Représentation et expression féminines

C'est à partir de toute une gamme de souvenirs collectifs que le Geet Gawai est devenu la principale tradition orale patrimoniale de l'île Maurice. Cela s’explique sans doute par l’attachement et la pratique bien ancrés des chants à l’occasion des mariages. Lorsque les nouveaux immigrants mariaient leurs enfants, ils demandaient aux personnes âgées et aux voisins de chanter. Les jeunes femmes ou les enfants reprenaient la tradition et accompagnaient les aînés au Geet Gawai. C’est ainsi que s’est développée l’une des formes les plus visibles et audibles de chant oral bhojpuri accompagnant les différents rituels et coutumes de mariage à l’île Maurice. Elles deviennent également la forme la plus forte et la plus visible de la représentation et de l’expression féminines. Malgré elles. 

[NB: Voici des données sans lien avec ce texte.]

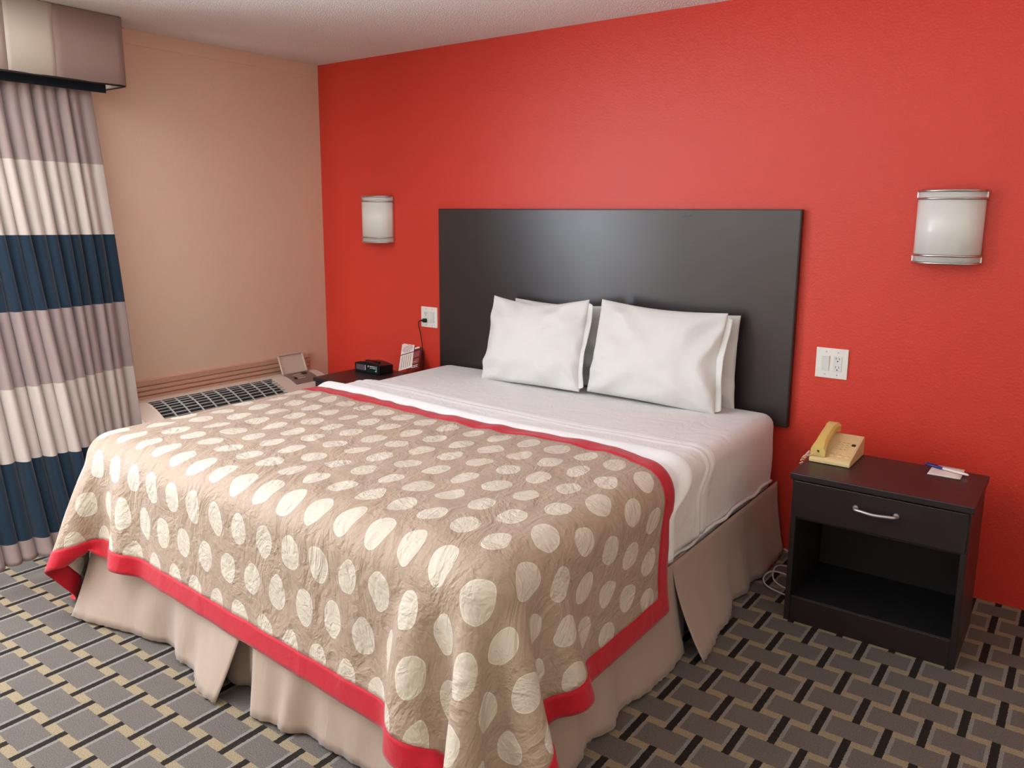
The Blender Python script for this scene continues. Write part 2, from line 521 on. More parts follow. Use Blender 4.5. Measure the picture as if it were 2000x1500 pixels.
def skirt():
    r = thing('bed_skirt', 'pleated taupe cloth skirt hanging around the base of the bed', 'bed skirt', ((BX0 + BX1) / 2, -1.1, 0))
    ZT = 0.338
    def panel(name, p0, p1, out, flare0, flare1, mid, seed, n=70, m=14, slant0=0.0, slant1=0.0):
        """p0->p1 along the top edge; out: unit outward; flare at both hem ends"""
        V = []
        p0, p1, out = Vector(p0), Vector(p1), Vector(out)
        L = (p1 - p0).length
        for i in range(n):
            t = i / (n - 1)
            for j in range(m):
                w = j / (m - 1)
                fl = mid + (flare0 - mid) * (1 - smoothstep(0, 0.5, t)) + (flare1 - mid) * smoothstep(0.4, 1, t)
                rip = 0.012 * math.sin(t * L * 21 + seed + 1.7 * math.sin(t * 9 + seed)) + 0.012 * noise.noise(Vector((t * L * 9, w * 1.5, seed)))
                rip *= 0.25 + 0.75 * smoothstep(0, 0.25, min(t, 1 - t))
                pk = 0.0025 * math.sin(t * L * 140 + 2 * math.sin(t * 31) + seed) * smoothstep(0.88, 1.0, w)
                z = ZT - w * (ZT - 0.012) + 0.008 * noise.noise(Vector((t * L * 5, 3, seed))) * w
                d = fl * w ** 1.5 + (rip * smoothstep(0.15, 0.8, w)) + pk
                q = p0.lerp(p1, t) + out * (0.006 + d) + (p1 - p0) / L * (slant0 * (1 - smoothstep(0, 0.3, t)) + slant1 * smoothstep(0.7, 1, t)) * w
                V.append((q.x, q.y, z))
        o = obj(name, V, grid_faces(n, m, True), M_SKIRT, smooth=True)
        bmx = bmesh.new(); bmx.from_mesh(o.data); bmesh.ops.recalc_face_normals(bmx, faces=bmx.faces); bmx.to_mesh(o.data); bmx.free()
        o.data.shade_smooth()
        solid(o, 0.003, 0)
        adopt(r, o)
        return o
    yf, xr, xl = BYF - 0.006, BX1 + 0.012, BX0 - 0.012
    panel('skirt_panel', (xl + 0.06, yf, 0), (2.15, yf, 0), (0, -1, 0), 0.11, 0.10, 0.0, 1.0, slant1=-0.06)
    panel('skirt_panel', (2.155, yf, 0), (xr, yf, 0), (0, -1, 0), 0.075, 0.07, 0.02, 4.0, slant0=0.075)
    panel('skirt_panel', (xr, yf, 0), (xr, -1.115, 0), (1, 0, 0), 0.05, 0.05, 0.045, 2.2)
    panel('skirt_panel', (xr, -1.135, 0), (xr, BYH, 0), (1, 0, 0), 0.13, 0.05, 0.045, 7.7)
    panel('skirt_panel', (xl, yf + 0.02, 0), (xl, BYH, 0), (-1, 0, 0), 0.05, 0.02, 0.03, 5.0)
    # cloth behind the open pleats
    panel('pleat_insert', (2.0, yf + 0.012, 0), (2.29, yf + 0.012, 0), (0, -1, 0), 0.01, 0.01, 0.0, 3.0, 14)
    panel('pleat_insert', (xr - 0.012, -1.30, 0), (xr - 0.012, -1.0, 0), (1, 0, 0), 0.01, 0.01, 0.01, 3.5, 14)
skirt()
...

Le Geet Gawai était en fait exclusivement féminin. Personne n’osait franchir la frontière. Sans le savoir, les « dadis » et « nanis » d’antan ont créé un circuit solide de camaraderie et de liens tricotés où la règle des anciens prévalait et guidait les plus jeunes. Ils pratiquaient entre les quatre murs des huttes de chaume du village, avec des sols et des murs en bouse de vache (lipai). C’est à partir de ces débuts modestes que se sont développés les différents genres de chansons orales bhojpuri, mais ce sont surtout les chants de mariage qui se sont imposés à l’île Maurice.